1° ALORS QUE la durée du mandat du liquidateur amiable fixée par les statuts ou l'acte de désignation ne peut excéder trois ans ; qu'en se fondant sur les statuts de la société Textiles Balsan prévoyant une désignation « pour la durée de la liquidation », pour juger valables les actes effectués par son liquidateur amiable postérieurement à l'expiration du délai de trois ans à compter de sa désignation, la Cour d'appel a violé l'article L. 237-21 du Code de commerce.

2° ALORS QU'en toute hypothèse, la stipulation statutaire selon laquelle le liquidateur amiable est désigné « pour la durée de la liquidation » ne fixe pas valablement de durée ; qu'en se fondant sur les statuts de la société Textiles Balsan prévoyant une désignation « pour la durée de la liquidation », pour juger valables les actes effectués par son liquidateur amiable postérieurement à l'expiration du délai de trois ans à compter de sa désignation, quand, en l'absence de stipulation statutaire relative à la durée du mandat, la durée légale devait s'appliquer, la Cour d'appel a violé l'article L. 237-21 du Code de commerce.

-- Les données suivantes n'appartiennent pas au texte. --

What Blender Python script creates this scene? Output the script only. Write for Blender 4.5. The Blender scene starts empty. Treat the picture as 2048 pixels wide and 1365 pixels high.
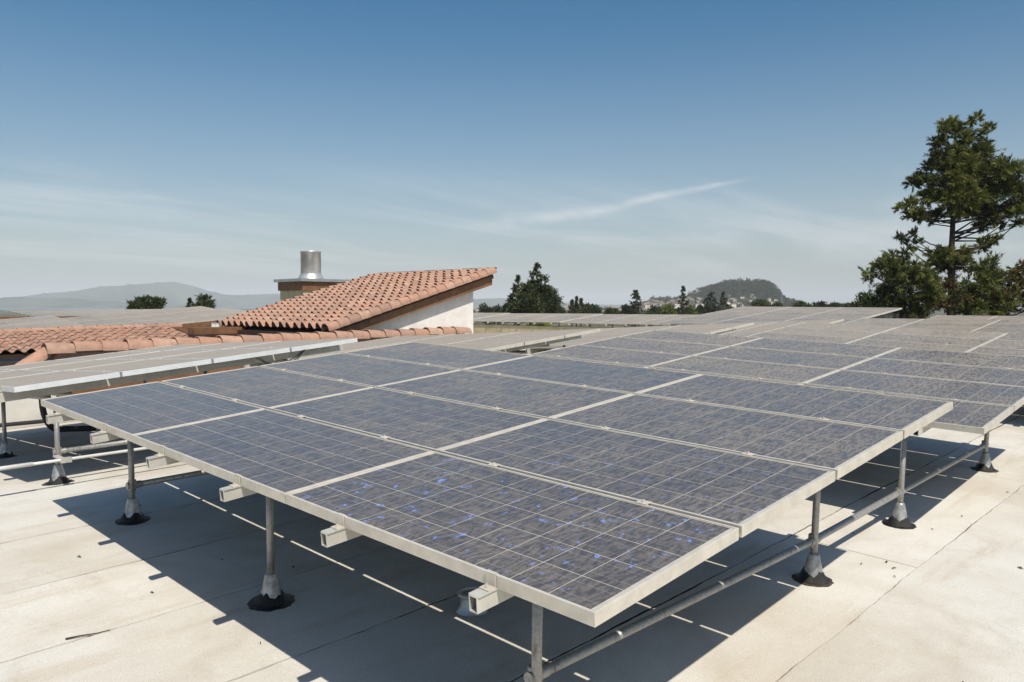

TROISIÈME MOYEN DE CASSATION (subsidiaire)

Il est fait grief à l'arrêt du 12 juin 2014 d'AVOIR confirmé le jugement entrepris en ce qu'il avait déclaré recevable l'action en responsabilité exercée par M. Vincent X..., en qualité de liquidateur amiable de la société Textiles Balsan ;

AUX MOTIFS QUE M. Paul C... a rappelé à juste titre que le liquidateur a seul qualité pour représenter le débiteur cédé et qu'il convient de bien distinguer M. Vincent X..., qui représente la SA SGT Balsan en liquidation amiable et lui-même, qui représente les créanciers de cette société ; qu'ainsi, M. Vincent X... ès qualités est bien seul qualifié pour représenter les intérêts de la SA SGT Balsan et solliciter au nom de la société qu'il représente l'indemnisation des conséquences financières des fautes reprochées à l'appelant, s'agissant d'un préjudice personnel à cette société, à savoir la perte de l'outil de production et de l'entreprise ;

ET AUX MOTIFS ADOPTÉS QU'en application de l'article L. 237-24 du Code de commerce, le liquidateur représente la société et est investi des pouvoirs les plus étendus pour réaliser l'actif, même à l'amiable ; que le liquidateur a la capacité d'ester en justice, même après la clôture de la liquidation ; qu'il s'ensuit que M. X... a qualité pour représenter devant cette juridiction la Société Générale Textiles Balsan et à demander réparation du préjudice qui aurait été subi par celle-ci ; qu'enfin les dispositions de l'article 46 de la loi du 25 janvier 1985 selon lesquelles seul le commissaire à l'exécution du plan peut agir au nom et pour le compte des créanciers, sont invoquées à tort par Maître Y... puisque le préjudice dont il est demandé réparation n'est pas celui des créanciers, mais se trouve propre à la Société Générale Textiles Balsan ; qu'il s'ensuit que la fin de non-recevoir soulevée par Maître Y... doit être rejetée ;

ALORS QUE le préjudice subi par une société dont le plan de continuation a été refusé et la cession ordonnée et qui consiste dans la perte des actifs et de la chance de générer des bénéfices n'est pas séparable de celui subi par l'ensemble des créanciers, de sorte que seul le commissaire à l'exécution du plan à qualité pour en demander réparation ; qu'en retenant en l'espèce que le préjudice invoqué par la société Textiles Balsan, par l'intermédiaire de son liquidateur amiable, qui consistait en la perte des actifs et de la chance de générer des bénéfices, constituait un préjudice qui lui était propre, la Cour d'appel a violé l'article 67 de la loi n° 85-98 du 25 janvier 1985.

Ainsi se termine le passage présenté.